The Vatican is not the only place from which certain voices are excluded for non-conformity, after all. In January, when it became clear that a group of British radical feminists was planning to come to Ireland under the banner 'We Need To Talk', an open letter was issued from Feminist Ire, a collective of left-wing activists, opposing the visit on the grounds that the group in question was "transphobic" for arguing against the proposed Gender Recognition Act in the UK, which will allow people to self-declare their gender.

The Irish authors complained that the visitors were "behaving with the arrogance of… imperialism", adding: "We have had enough of colonialism in Ireland without needing more of it from you."

The letter ended with a simple message: "We neither want nor need your lecture tour. You're not welcome here." The letter was signed by over 800 Irish women, many prominent in the feminist movement here, as well as by a number of major organisations, including UCD's Centre for Gender, Feminisms and Sexualities.

Where was the outcry at this crude attempt to silence dissenting opinions? There was none, just as there are no protests from self-professed progressives when controversial speakers are "no-platformed", as it's called, at university campuses for not following a particular line. Yet we're still supposed to take lectures on freedom of speech from people who enforce dogmas every bit as inflexible as those coming out of the Vatican. They too, as McAleese said of the church, have "almost no culture of self-critiquing".
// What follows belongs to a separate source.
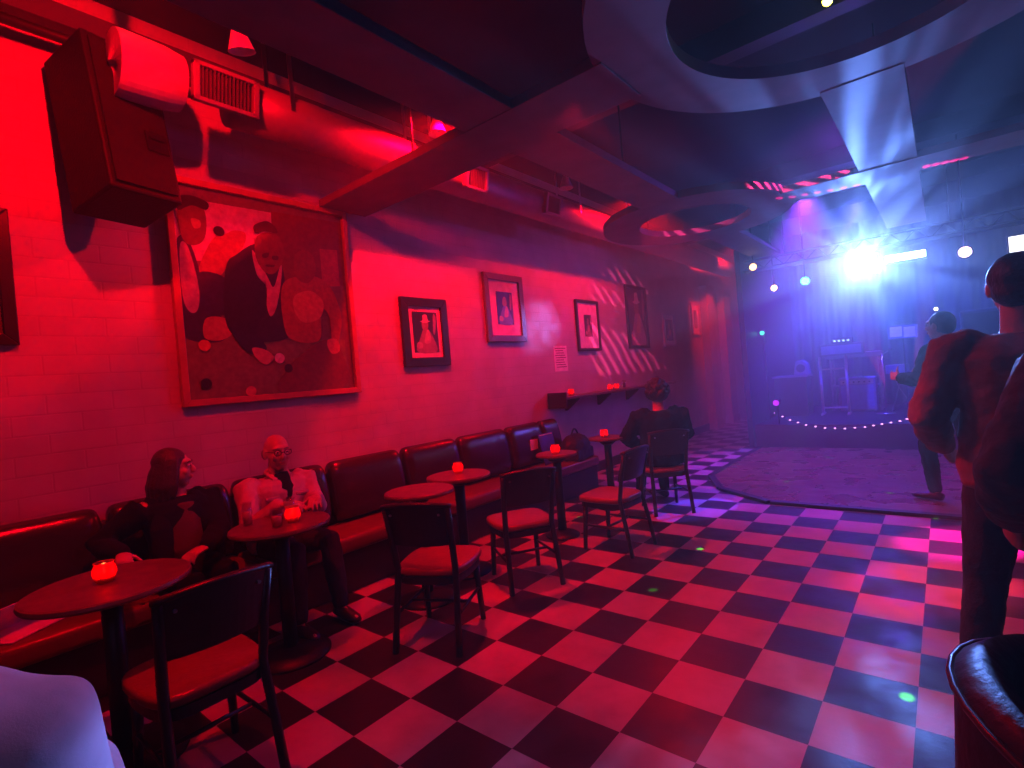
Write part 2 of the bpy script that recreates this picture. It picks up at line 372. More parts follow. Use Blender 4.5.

There may be a certain amusement in seeing Mary McAleese suddenly hailed a heroine for sticking it to the church - by some of the same people who derided the way her Presidency was marked "by outward expressions of piety" (as an article in the Irish Left Review later put it sniffily).

But the stench of hypocrisy is too overpowering to take seriously their more fevered defences of Mary McAleese's right to speak.

If you only support the right to free speech of those who are saying exactly what you want to hear, that's not principle, it's posturing.